En 1994, Sebadoh a déjà de la bouteille. Formé dès le milieu des années 80 par Lou Barlow afin de donner libre cours à une créativité que ne lui autorise pas J. Mascis, le leader de Dinosaur Jr., le groupe a déjà cinq albums à son actif. Et pour les tenants de la tendance lo-fi, qui sévit alors dans l'indie rock à la suite de Beat Happening et depuis l'émergence de Pavement, certains de ces disques sont déjà des classiques, notamment III, ainsi que le tout récent Bubble & Scrape.

SEBADOH - Bakesale

Mais pour ce sixième effort, Lou Barlow doit composer avec le départ du co-fondateur du groupe, Eric Gaffney. Ce dernier est alors remplacé par un autre batteur, Bob Fay (et plus marginalement, par Tara Jane O'Neil), dont le style moins tarabiscoté pousse le groupe à arrondir quelques angles, à modérer ses expérimentations et à s'affranchir un tant soit peu du dogme lo-fi. Nul doute, aussi, que Sebadoh pense qu'il est temps de grapiller un peu de ce succès que connaît toute la scène indie rock en ces années glorieuses où, sans s'affadir encore, elle devient visible du grand public.

Devenu au fil du temps un vrai groupe, Sebadoh délivre alors un album d'autant plus cohérent et homogène qu'il a été enregistré pour l'essentiel dans le même studio. Lou Barlow prétendra plus tard préférer ses albums précédents, mais pour l'heure, il cherche à plaire aux autres, et non plus seulement à lui-même et à ses affidés. Il ne renonce pas tout à fait aux titres bruts, boiteux et éclectiques qui sont sa marque de fabrique, on les retrouvera sur une réédition deluxe de Bakesale. Mais pour l'heure, ils sont rangés dans les tiroirs, ou réservés à des EPs et autres sorties marginales.
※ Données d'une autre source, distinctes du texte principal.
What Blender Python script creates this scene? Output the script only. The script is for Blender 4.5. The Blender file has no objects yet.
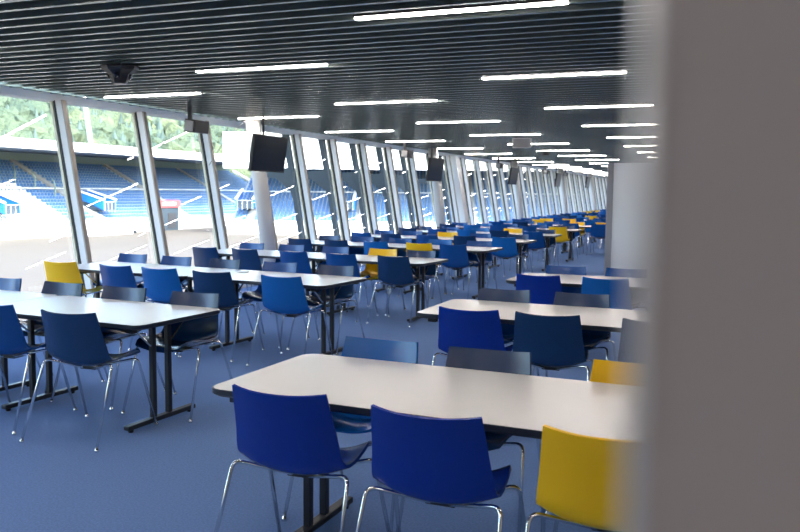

Pour Lou Barlow, le grand moment n'a pas encore sonné. Il surviendra peu après avec "Natural One", le single tiré de la B.O. du film Kids et signé par son autre groupe, cet autre projet annexe qu'est The Folk Implosion. Avec Bakesale, cependant, nous ne sommes plus loin d'une telle reconnaissance. L'album est un succès critique, beaucoup y voient l'un des meilleurs de l'année et quelques-uns de ses titres sont des tubes, à leur échelle, en premier lieu "Rebound".

Comme avec la pochette (une photo de lui à un an, prise par sa mère alors qu'il farfouillait dans les toilettes), Lou Barlow ne se montre pas toujours à son avantage. Les paroles portent sur ses misères et ses colères sentimentales. Ce sont des confessions d'étudiant gauche, les propos acrimonieux d'un amant éconduit, les histoires d'amours et d'amitiés ratées d'un homme malhabile avec les autres. Et il en est de même avec l'acolyte restant de Sebadoh, Jason Loewenstein, qui écrit avec le superbe "Not Too Amused" le morceau le plus intense de l'album, et de l'intervention féminine de l'album, celle d'Ann Slinn sur l'évanescent "Temptation Tide".

La musique prend la même posture. Elle relaie la maladresse, la haine de soi, l'autodénigrement et le manque d'assurance qui transpirent des paroles. Elle est moins lo-fi que par le passé, certes, elle use de mélodies et de riffs efficaces. Mais elle n'est pas surproduite, loin de là. Elle est encore branlante, instable, avec des éléments ostensiblement sous-mixés. Elle aime le bruit, quitte à effacer par moments la voix peu assurée de ces chanteurs qui ne ressemblent à rien, comme sur cette merveille qu'est l'orageux "Dreams".

Elle est composée, comme sur l'introductif "License to Confuse", de guitares nerveuses et précipitées. Parce que c'est l'instrument de départ de son leader, elle est propulsée aussi par des basses déraisonnablement proéminentes, comme sur "Careful", "Rebound" et "Together or Alone", entre autres. Elle change inopinément de tempo et de direction, tel que sur cet autre single qu'est "Skull", ou sur cette succession de sautillements et de lourdeur qu'est "Give Up".

Bakesale, c'est le maximum qu'un groupe défendant une esthétique lo-fi pouvait offrir à un large public sans se trahir, sans contredire sa nature même. Sans doute est-ce la raison pour laquelle, en-dehors de la génération d'alors, cet album n'est pas toujours cité pour ce qu'il est : en plus du disque le plus consistant de Sebadoh, en plus d'une suite de titres irréprochables qui se termine par le plus beau, "Together or Alone", un grand classique de l'indie rock et des années 90.